La quatrième partie, la plus longue, explore « La philosophie comme mode de vie », titre qui fait écho à la thèse la plus connue de Pierre Hadot : la philosophie comme manière de vivre, qu’il a présentée notamment dans deux entretiens avec Jeannie Carlier et Arnold I. Davidson. Les trois premiers articles de cette dernière partie du recueil insistent dans un premier temps sur la philosophie antique comme théorie et pratique. Dans un article central pour comprendre l’articulation entre discours et mode de vie philosophique dans l’Antiquité, « La philosophie antique : une éthique ou une pratique ? » (1993), Pierre Hadot rappelle que pour toute une tradition de philosophes antiques, « la philosophie elle-même est avant tout une forme de vie et non pas un discours » (p. 176). Bien sûr, il existe un discours philosophique, mais « le discours s’intègre à leur vie philosophique » (p. 175), et ils sont philosophes non pas pour leurs discours, mais parce qu’ils vivent philosophiquement. Dans ce cadre, savoir et savoir-faire ou savoir vivre sont liés, comme l’explicite Pierre Hadot dans « La figure du sage dans l’Antiquité gréco-latine » (1991), article dans lequel il expose les différentes représentations du sage dans les grandes différentes écoles philosophiques de l’Antiquité. Décrit dans le discours philosophique, le sage idéal est un modèle pour le philosophe qui ne cesse, tout au long de sa vie, de s’exercer à la sagesse, « c’est-à-dire un savoir, une conscience qui ne porte pas seulement sur des objets de connaissance, mais qui porte sur la vie elle-même prise dans son vécu quotidien, qui porte sur la manière de vivre et d’exister » (p.177). C’est précisément cet aspect concret, vécu, du mode de vie philosophique dont Pierre Hadot rappelle l’importance dans « Les philosophes antiques » (1983), préface du Dictionnaire des philosophes antiques publié sous la direction de Richard Goulet. Comment vit le philosophe au sein de son école ? Quel est son rapport avec la vie politique de sa cité ? Le lien étroit entre discours et mode de vie philosophique rend essentiel l’intérêt biographique pour les philosophes antiques, car « pour comprendre la philosophie antique, il ne suffira pas d’analyser la structure de la pensée (…). A cette recherche, absolument indispensable, il faudra ajouter un effort pour saisir la démarche philosophique dans toute sa réalité vécue, concrète et existentielle » (p. 207). D’où l’intérêt biographique.

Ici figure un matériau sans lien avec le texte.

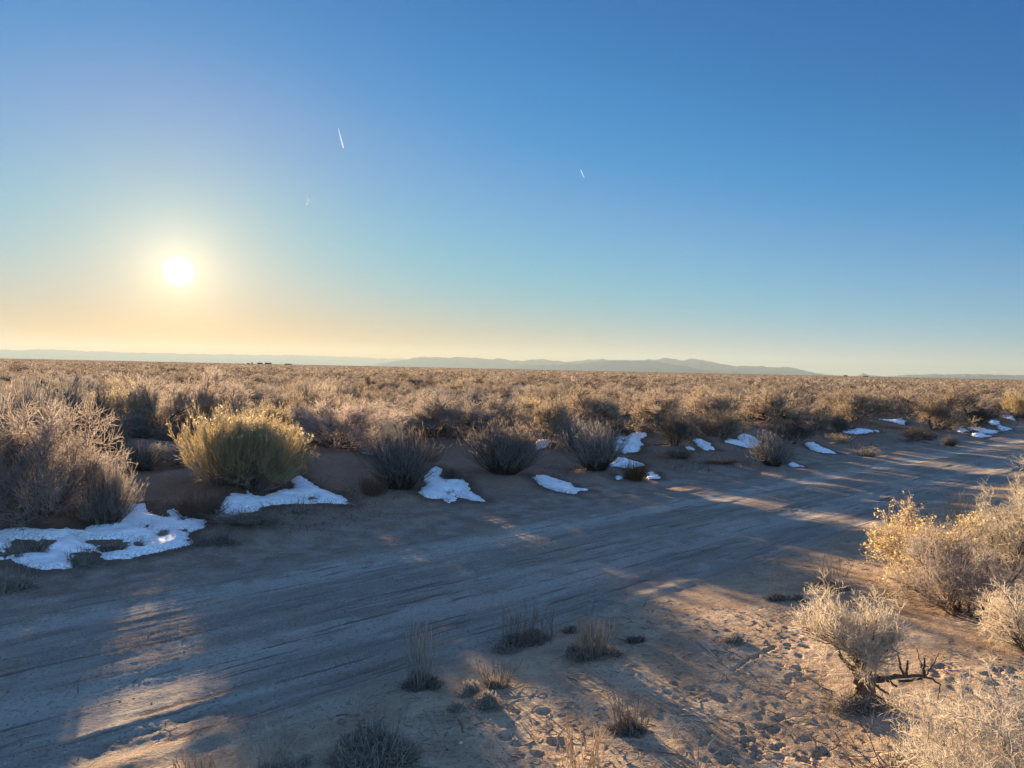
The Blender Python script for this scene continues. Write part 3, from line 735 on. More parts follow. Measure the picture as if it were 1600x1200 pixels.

Les trois derniers articles quant à eux illustrent par un exemple la validité de la thèse de Pierre Hadot. Cet exemple, c’est le cas de Marc-Aurèle, empereur romain et philosophe stoïcien, auteur des Pensées, texte sur lequel Pierre Hadot a beaucoup travaillé, et qui représente très bien les deux aspects de la philosophie sur lesquels porte ce recueil. « Les écrits de Marc-Aurèle » et « Marc-Aurèle en son temps » sont deux longs extraits de l’introduction générale de Pierre Hadot aux Ecrits pour lui-même de Marc-Aurèle, dans lesquels il retrace sa vie puis montre comment discours et mode de vie sont étroitement liés chez l’empereur romain et philosophe stoïcien. « Les "Pensées" de Marc-Aurèle », texte de la conférence prononcée par Pierre Hadot en 1980 à l’occasion de l’assemblée générale de l’Association Guillaume Budé est un texte inédit, non publié jusqu’à présent, qui présente le genre littéraire des Pensées comme un véritable exercice spirituel auquel Marc-Aurèle s’adonne au quotidien pour vivre véritablement en philosophe.

Finalement, le recueil se termine par une biographie de quatorze pages écrite en mémoire du philosophe français décédé en 2010 par Philippe Hoffmann, successeur de Pierre Hadot à l’Ecole Pratique des Hautes Etudes (EPHE), où il occupe la chaire de « Théologies et mystiques de la Grèce hellénistique et de la fin de l’Antiquité ». Par sa proximité avec Pierre Hadot, dont il fut l’élève à l’EPHE, mais aussi le collègue et ami, et par sa connaissance minutieuse de son œuvre, Philippe Hoffmann retrace avec précision la vie et l’œuvre de Pierre Hadot, « un modèle de vie et de sagesse » (p.304) qui a su articuler, tout au long de sa vie, discours et mode de vie philosophique.

En rendant plus facilement accessibles, en un seul volume, certains textes déjà publiés voire inédits de Pierre Hadot, ce recueil d’articles intéressera non seulement les spécialistes de philosophie antique connaissant déjà bien les travaux de Pierre Hadot, mais aussi les personnes nouvellement intéressés par sa vie et son œuvre. Les différents articles de Pierre Hadot, la préface très claire de Xavier Pavie, ainsi que la biographie écrite par Philippe Hoffmann permettent de découvrir et d’approfondir tout à la fois la vie de Pierre Hadot, la diversité de ses recherches sur la philosophie antique et l’une des principales lignes directrices de son travail : l’articulation entre theôria et praxis, discours et mode de vie.